The impacts of Irma and Harvey were devastating and our thoughts are with the communities that are recovering from these hurricanes. While it is difficult to predict the potential track of a hurricane, there is technology that can accurately predict what will happen to specific properties under different categories of storms and high tide/heavy rainfall conditions. Coastal Risk Consulting is the only company that provides this service for individuals, businesses and governments.

While Irma came ashore in Naples as a Cat 3 hurricane, it had the impact of a Cat 1 in Miami. Prior to the storm, Coastal Risk Consulting conducted a flood risk analysis of the area around the J.W. Marriott hotel in the Brickell Avenue area of Miami. Our analysis showed that the average mean inundation at this site would be 3.3 feet. This was later confirmed by press and local government reporting that flooding at this spot was over 3 feet. The side-by-side representation below shows that   Coastal Risk’s projection of the hotel’s storm surge was consistent with real-time images of Hurricane Irma’s actual impact.

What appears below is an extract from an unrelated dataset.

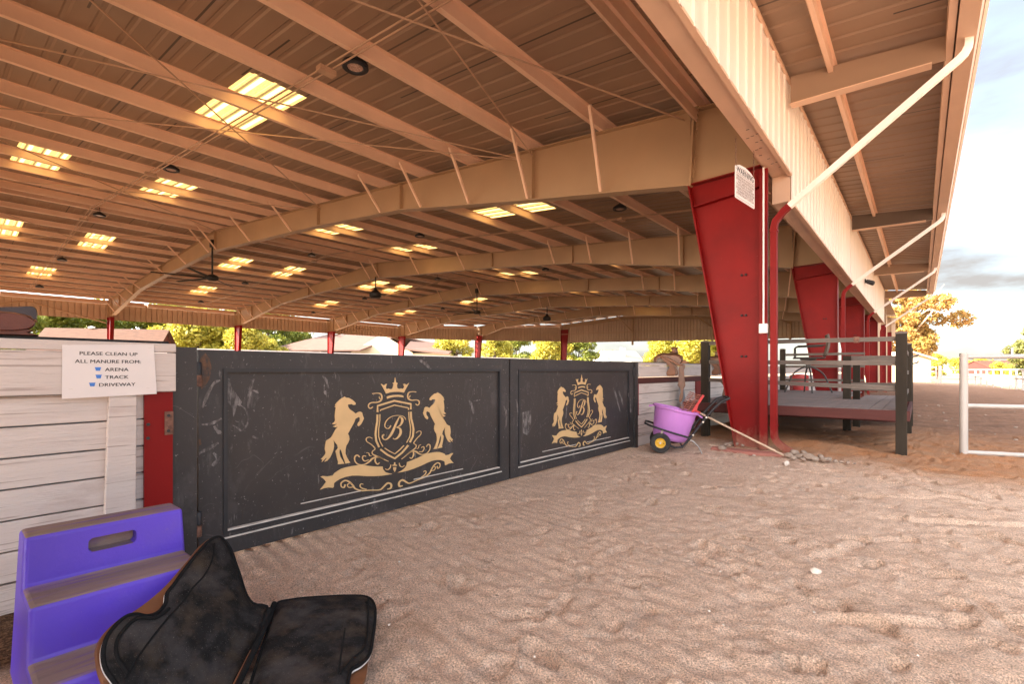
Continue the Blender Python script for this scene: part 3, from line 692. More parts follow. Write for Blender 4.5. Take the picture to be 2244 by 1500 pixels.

Similarly, we accurately predicted storm surge at the Chamber of Commerce building in Jacksonville. In this case the storm surge was a high category 2, almost a category 3. 

These analyses are important because they help to highlight that certain preventivemeasures can greatly help in reducing damage from flooding risks. For instance, Coastal Risk’s field experiments conducted during “King Tide” season in October 2016 found that where Miami Beach’s pumps were in place and operating, King Tide flooding was substantially reduced.

“Coastal Risk is hopeful that with our advanced modeling, communities will be better informed of their risk,” says Albert Slap, Coastal Risk President. “This type of information can be critical to helping  prepare for devastating storms such as Harvey and Irma.”